(Records with scene code)
# # #

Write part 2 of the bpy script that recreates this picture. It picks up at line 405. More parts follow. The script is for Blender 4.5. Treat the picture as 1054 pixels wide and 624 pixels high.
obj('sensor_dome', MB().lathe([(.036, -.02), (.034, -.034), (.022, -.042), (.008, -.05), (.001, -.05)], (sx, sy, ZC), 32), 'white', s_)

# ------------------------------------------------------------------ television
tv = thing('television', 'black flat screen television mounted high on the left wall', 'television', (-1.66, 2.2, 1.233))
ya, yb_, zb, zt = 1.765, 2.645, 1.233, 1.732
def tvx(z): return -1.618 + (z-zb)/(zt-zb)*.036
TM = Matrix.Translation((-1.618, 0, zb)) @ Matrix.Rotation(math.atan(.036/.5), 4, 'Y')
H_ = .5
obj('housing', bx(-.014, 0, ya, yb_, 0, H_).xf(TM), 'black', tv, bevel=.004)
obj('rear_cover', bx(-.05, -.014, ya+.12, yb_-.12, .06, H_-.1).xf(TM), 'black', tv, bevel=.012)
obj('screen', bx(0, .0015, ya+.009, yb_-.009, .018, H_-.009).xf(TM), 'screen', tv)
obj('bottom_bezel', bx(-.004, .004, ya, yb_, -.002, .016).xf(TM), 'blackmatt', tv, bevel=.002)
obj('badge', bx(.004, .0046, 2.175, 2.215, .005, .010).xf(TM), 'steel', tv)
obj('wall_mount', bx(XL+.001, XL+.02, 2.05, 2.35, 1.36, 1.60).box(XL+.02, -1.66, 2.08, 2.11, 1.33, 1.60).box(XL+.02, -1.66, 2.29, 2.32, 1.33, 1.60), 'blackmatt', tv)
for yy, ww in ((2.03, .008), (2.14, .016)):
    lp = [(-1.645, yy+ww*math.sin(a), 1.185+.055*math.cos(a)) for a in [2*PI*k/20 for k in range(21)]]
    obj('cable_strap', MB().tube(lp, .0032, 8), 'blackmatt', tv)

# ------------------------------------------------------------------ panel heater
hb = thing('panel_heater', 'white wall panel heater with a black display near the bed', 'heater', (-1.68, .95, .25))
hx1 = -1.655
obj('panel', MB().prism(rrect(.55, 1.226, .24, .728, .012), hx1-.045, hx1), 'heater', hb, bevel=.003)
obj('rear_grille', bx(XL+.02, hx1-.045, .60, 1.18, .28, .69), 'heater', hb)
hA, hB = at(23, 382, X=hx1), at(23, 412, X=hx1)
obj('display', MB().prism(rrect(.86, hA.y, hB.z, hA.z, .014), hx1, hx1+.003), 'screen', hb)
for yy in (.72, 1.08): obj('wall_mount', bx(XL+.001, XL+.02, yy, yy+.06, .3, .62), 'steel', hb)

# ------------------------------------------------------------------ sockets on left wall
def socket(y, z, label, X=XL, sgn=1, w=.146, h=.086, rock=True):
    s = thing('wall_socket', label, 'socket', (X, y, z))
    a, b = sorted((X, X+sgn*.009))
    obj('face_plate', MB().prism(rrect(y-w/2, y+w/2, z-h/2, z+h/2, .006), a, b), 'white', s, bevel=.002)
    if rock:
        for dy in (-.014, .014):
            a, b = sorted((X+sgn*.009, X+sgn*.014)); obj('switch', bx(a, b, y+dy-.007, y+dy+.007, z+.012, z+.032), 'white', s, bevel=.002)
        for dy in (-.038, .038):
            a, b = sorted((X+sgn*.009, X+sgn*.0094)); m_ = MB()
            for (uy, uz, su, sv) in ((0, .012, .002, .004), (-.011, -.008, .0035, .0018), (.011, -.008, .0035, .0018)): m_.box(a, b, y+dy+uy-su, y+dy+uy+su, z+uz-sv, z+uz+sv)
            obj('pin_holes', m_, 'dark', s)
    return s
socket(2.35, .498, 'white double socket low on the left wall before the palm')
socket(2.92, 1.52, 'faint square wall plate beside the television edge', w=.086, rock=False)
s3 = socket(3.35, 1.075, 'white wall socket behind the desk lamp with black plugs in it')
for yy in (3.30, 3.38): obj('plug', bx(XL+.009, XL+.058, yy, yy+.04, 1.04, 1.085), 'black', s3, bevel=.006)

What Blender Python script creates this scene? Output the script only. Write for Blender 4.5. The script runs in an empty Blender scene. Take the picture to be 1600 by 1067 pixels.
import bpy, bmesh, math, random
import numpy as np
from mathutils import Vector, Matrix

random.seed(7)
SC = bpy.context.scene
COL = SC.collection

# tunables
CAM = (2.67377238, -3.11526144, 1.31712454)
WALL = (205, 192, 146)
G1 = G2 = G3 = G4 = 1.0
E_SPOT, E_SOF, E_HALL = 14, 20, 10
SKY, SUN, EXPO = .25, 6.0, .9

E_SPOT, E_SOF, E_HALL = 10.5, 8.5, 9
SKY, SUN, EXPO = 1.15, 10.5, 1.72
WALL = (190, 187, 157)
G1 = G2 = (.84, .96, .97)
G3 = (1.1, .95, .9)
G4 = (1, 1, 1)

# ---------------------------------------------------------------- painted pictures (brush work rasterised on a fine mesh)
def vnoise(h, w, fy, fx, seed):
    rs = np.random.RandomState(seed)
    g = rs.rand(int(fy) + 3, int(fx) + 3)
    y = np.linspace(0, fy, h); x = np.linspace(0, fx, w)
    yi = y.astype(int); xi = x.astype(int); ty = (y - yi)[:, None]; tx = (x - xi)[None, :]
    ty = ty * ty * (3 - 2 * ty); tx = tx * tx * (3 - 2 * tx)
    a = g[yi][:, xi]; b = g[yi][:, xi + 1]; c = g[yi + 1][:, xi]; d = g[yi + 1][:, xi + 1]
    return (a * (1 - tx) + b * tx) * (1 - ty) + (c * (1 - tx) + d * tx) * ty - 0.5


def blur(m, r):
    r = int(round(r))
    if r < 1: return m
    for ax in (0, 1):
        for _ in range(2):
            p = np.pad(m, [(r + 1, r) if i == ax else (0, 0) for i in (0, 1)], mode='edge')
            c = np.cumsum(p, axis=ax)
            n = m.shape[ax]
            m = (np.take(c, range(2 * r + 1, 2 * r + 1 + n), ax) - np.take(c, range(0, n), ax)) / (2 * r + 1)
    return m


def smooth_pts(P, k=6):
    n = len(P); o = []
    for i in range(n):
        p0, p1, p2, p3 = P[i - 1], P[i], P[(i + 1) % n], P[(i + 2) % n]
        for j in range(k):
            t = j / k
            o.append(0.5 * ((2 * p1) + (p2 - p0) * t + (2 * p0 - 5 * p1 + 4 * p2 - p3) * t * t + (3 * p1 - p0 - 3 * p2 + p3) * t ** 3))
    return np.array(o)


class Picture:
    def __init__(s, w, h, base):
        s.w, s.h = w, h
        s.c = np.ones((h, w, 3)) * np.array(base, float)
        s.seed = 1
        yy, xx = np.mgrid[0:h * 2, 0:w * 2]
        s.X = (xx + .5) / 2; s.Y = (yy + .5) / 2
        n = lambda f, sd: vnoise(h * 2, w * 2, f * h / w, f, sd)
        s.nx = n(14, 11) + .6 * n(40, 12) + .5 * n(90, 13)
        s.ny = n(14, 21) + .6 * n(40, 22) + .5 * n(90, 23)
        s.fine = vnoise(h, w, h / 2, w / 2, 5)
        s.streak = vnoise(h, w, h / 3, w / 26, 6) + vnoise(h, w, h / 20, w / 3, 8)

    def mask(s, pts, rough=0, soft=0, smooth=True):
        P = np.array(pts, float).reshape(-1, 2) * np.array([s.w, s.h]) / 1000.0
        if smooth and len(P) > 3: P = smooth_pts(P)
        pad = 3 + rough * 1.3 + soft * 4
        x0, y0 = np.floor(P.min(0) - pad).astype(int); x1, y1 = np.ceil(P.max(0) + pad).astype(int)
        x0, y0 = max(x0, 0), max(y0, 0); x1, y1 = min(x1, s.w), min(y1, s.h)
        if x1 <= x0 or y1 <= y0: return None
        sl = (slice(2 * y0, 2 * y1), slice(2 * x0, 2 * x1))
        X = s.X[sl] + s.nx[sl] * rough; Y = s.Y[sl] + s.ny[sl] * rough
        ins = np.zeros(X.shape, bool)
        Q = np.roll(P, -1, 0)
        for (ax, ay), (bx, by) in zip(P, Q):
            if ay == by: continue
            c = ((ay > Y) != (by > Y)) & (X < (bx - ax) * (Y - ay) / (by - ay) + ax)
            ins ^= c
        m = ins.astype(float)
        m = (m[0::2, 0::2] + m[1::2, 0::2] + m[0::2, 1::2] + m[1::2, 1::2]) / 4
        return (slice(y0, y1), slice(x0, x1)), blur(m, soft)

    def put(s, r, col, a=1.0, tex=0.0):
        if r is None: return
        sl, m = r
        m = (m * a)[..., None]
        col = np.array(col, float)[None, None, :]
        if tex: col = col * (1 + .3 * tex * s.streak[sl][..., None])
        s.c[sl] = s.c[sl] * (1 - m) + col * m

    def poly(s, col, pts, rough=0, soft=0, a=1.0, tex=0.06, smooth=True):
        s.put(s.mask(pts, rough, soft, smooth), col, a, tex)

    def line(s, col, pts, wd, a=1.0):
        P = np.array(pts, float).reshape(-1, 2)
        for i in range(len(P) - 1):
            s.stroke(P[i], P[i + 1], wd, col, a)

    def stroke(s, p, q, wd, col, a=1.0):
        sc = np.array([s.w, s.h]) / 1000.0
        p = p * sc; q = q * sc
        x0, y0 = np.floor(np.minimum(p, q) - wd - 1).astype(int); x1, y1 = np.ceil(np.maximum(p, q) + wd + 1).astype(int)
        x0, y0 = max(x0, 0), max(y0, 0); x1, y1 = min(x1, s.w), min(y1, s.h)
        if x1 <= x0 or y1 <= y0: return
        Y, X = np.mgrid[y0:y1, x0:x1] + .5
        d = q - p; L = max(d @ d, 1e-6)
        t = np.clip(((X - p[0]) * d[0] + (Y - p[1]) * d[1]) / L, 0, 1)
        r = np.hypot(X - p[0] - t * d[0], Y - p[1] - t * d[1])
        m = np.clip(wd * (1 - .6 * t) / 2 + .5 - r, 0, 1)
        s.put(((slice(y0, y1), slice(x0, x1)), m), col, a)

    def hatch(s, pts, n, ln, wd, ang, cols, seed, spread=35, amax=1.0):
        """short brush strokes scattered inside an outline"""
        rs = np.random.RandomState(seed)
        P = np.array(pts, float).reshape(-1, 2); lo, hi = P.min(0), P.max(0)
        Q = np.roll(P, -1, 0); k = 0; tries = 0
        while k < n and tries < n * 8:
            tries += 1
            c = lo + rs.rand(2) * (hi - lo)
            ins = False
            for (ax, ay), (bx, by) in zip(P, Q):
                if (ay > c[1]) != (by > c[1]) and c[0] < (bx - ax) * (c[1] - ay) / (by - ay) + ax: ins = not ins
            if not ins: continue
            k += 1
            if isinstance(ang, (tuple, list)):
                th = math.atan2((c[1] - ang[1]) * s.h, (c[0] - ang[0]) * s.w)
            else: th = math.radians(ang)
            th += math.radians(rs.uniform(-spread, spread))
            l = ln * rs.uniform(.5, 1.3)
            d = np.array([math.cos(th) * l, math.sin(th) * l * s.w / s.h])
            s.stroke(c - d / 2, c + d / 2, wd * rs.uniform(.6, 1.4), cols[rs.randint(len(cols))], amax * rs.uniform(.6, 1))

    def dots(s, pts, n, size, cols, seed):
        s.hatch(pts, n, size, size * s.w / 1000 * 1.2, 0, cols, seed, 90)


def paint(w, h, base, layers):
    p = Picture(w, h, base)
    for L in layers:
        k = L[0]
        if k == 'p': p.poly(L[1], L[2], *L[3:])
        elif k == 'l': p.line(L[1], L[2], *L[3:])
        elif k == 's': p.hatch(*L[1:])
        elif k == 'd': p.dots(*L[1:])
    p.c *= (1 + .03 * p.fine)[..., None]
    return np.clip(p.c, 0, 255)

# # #

Task to complete: Begin at the top of the records above and quote each line exactly, ending with the line that contains "32), 'white', s_)".

Written response:
Write part 2 of the bpy script that recreates this picture. It picks up at line 405. More parts follow. The script is for Blender 4.5. Treat the picture as 1054 pixels wide and 624 pixels high.
obj('sensor_dome', MB().lathe([(.036, -.02), (.034, -.034), (.022, -.042), (.008, -.05), (.001, -.05)], (sx, sy, ZC), 32), 'white', s_)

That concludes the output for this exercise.